There are one or two exceptions to Rothenberg’s rule. He includes, for instance, Joy Harjo, born 1951, Cree Nation poet and poet laureate (2019-2022). Her poem is generous and visionary: 

“We were never perfect. // Yet the journey we make together is perfect on this earth who was once a star and made the same mistakes as humans. // We might make them again, she said. // Crucial to finding the way is this: there is no beginning or end. // You must make your own map.”

There are poets here with whom many readers will be unfamiliar, particularly some from modern Latin American poetry. There is Juan L. Ortiz (Argentina, 1896-1978), who wrote an epic about the Gualeguay River: 

“The river was all of time, was everything ... / tweaking all the courses of its lines / as Eden’s orchestra beneath the rod of love ... / he was love, the river ... / Everything was born from him, or came evangelically to him.” (tr. Paquito d’Rivera)
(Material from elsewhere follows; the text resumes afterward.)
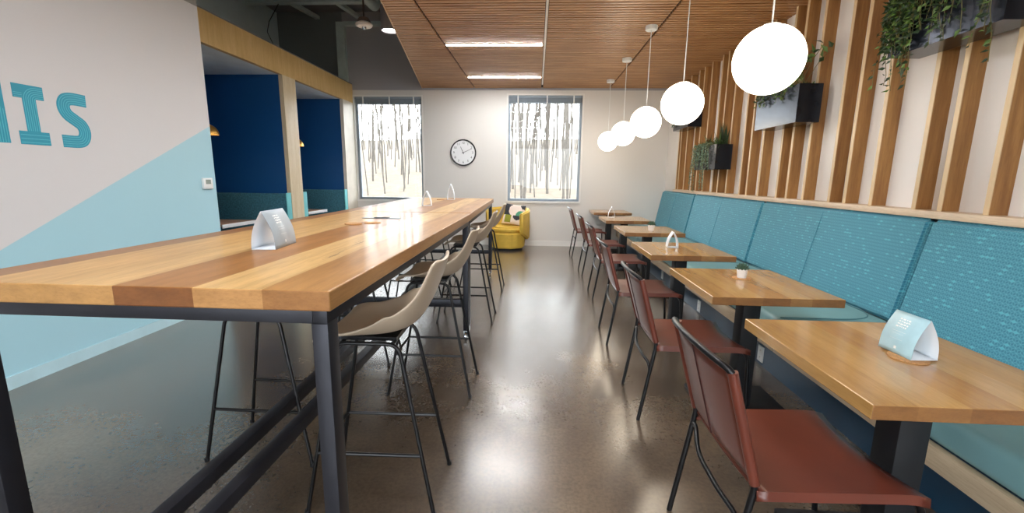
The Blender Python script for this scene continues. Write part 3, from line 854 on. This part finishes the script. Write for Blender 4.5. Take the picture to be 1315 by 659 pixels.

Or, from the other end of the same continent, there is the Puerto Rican poet, Luis Palés Matos (1898-1959), whom Rothenberg describes as calling for “a true Antillean poetry, which would explore new forms, not exclusively Black, but Criollo and Indigenous as well”: 

“Down the scorching Antillean street / goes Tembandumba of the Quimbamba / Between two rows of black faces / –Rumba, macumba, candombe, bambula. / Before her a congo band thumps / A bombastic conga–gongos and maracas. // Steatopygously the Queen steps up / And her immense buttocks with drums collide / So that seductive wiggles slide / In curdled rivers of sugar and molasses.”

And then there is an excerpt from ‘Borderlands/ La Frontera’ by the marvelous Mexican/U.S. poet, Gloria Anzaldúa (1942 -2004): 

“Beneath the iron sky / Mexican children kick their soccer ball across, / run after it, entering the U.S.”




The reader of this anthology will come away with a very different picture of the Americas, and perhaps of what poetry is capable of and perhaps of poetry itself.